I have done quite a bit of drawing this Christmas. I determined not to work today, but the art stuff is very much for my own enjoyment. I hare the sketches on Instagram because I like getting advice from people with talent. One such person is Steve Brute. He is always quick with supportive comments and is a fine comic book artist. His last mini comic, the head, was very cool. That prompted a discussion about ghost stories and lead me to M. R. James. I then spent Christmas Eve reading ghost stories.
Today, in that post gluttony slump, I did a bit more drawing, and then had an idea for a blog post. It didn’t really fit on to this blog, but it would be ideal for High Level Games, who I occasionally write for.
So I wrote the blog, and that got me thinking about solo, and cut ups, amongst other stuff. So far I have been rather predictable and Conservative with my subjects, Conan us iconic swords and sorcery, HP Lovecraft is the father of cosmic horror, and Bram Stoker the father of the modern vampire story.

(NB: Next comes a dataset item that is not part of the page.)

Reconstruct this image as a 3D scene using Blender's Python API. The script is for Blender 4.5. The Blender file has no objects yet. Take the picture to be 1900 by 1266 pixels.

A cut up book based on ghost stories would be different. It is not the author that that is the draw, it is the genre and content.
Cut up is all about seeing patterns in the snippets, or imposing patterns on them. It would be entirely possible to scare yourself playing a horror game using cut up solo snippets. If you don’t know the source books, you really would not know what is coming.
What the cut ups offer is that richer content that is coming from another writer, not from your own imagination. It is virtually impossible to scare yourself in solo play, it cut ups could be the way that I could finally run a scarey solo game.
A rather different book for cut-up ghost stories would be the Gazetteer Of British, Scottish & Irish Ghosts .
I haven’t read that. I was reading M R James on Christmas Eve. I had read that back in 2000 the BBC had Vincent Price reading them by candlelight. From then on I was hearing his voice in my head as I read the stories.